Even now, many Rohingya people continue to enter Bangladesh illegally from conflict-hit Rakhine, paying boatmen and brokers on both sides of the border.
“This reflects the escalating conflict in Arakan and their desperation for safety,” Lwin observed. “With no viable alternatives, they depend on smugglers, risking exploitation. This underscores the urgent need for a sustainable solution, including international pressure on the Myanmar regime and the Arakan Army.”
Amid such a grave situation, Lwin advocates for a sustainable solution for Rohingya refugees in Bangladesh, rather than relying solely on foreign aid. He argues that this can only be achieved by empowering the Rohingya people in Bangladesh.
“To empower Rohingya in Bangladesh to secure employment, the [Bangladesh] government and international organizations must issue work permits for Rohingya refugees in sectors like agriculture, fisheries, and manufacturing,” Lwin advised.

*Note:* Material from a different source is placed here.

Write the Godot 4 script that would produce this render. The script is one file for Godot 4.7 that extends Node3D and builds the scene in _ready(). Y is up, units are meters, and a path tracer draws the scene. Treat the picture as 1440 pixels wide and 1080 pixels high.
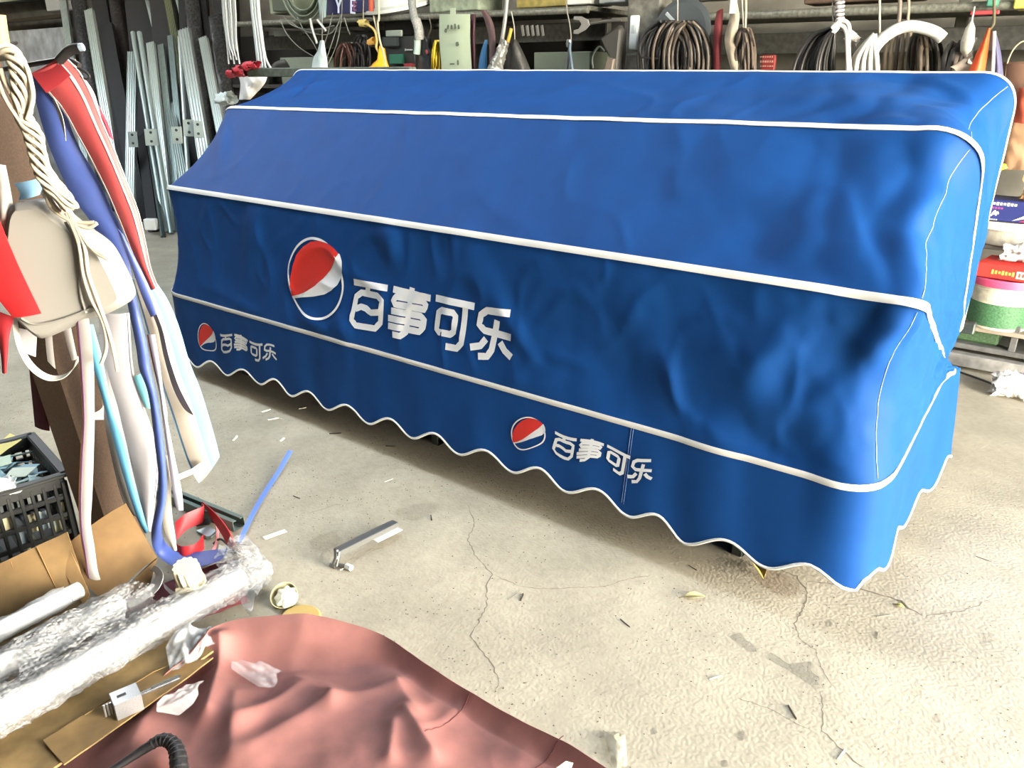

“They should establish vocational training programs to enhance their skills, support small businesses, and encourage entrepreneurship within refugee camps. Promoting private sector involvement to create job opportunities with fair wages and protections is also crucial.”
That said, Lwin acknowledges that due to the recent deterioration of law and order in Bangladesh, authorities are more likely to restrict Rohingya from working outside camps due to security concerns, political factors, and local opposition.
“However, regulated job opportunities may be allowed within the camps or specific controlled sectors,” he noted.
Lwin also addressed the prevalent fear among Bangladeshi citizens that the Rohingya will settle permanently in Bangladesh, rather than returning to Myanmar once they feel safe.
“Such concerns stem from fears of prolonged refugee stays and uncertain repatriation plans. The government could alleviate these fears by ensuring transparent, safe, and voluntary repatriation processes, collaborating with international organizations for support, and affirming the Rohingya’s right to return to Myanmar.”
With Yunus – an esteemed figure in the West – now in power in Bangladesh, Lwin believes this may be a good time to reform Bangladesh’s policies concerning Rohingya refugees.
“By signing the 1951 Refugee Convention and granting rights to the victims of Myanmar’s genocide, substantial progress can be made in resolving the Rohingya crisis. As a neighboring nation to Arakan State, Bangladesh is well-positioned to exert influence over the perpetrators and assist in the repatriation of Rohingya survivors to their homeland,” he explained.
However, while Yunus is seeking international support, Lwin noted that regressive decisions by the United States are worsening conditions for refugees.
According to Lwin, apart from reinstating funds for the Rohingya refugees, the U.S. must advocate for a unified international response that ensures safe repatriation, humanitarian assistance, and peacebuilding initiatives.
He also called on neighboring nations like India and China to support diplomatic solutions and repatriation efforts. Otherwise, “the Rohingya crisis could heighten tensions over refugee movements in South and Southeast Asia.”
In the end, he urged U.N. agencies “to continue providing effective humanitarian aid, while the ICC and ICJ should hold Myanmar accountable for genocide.”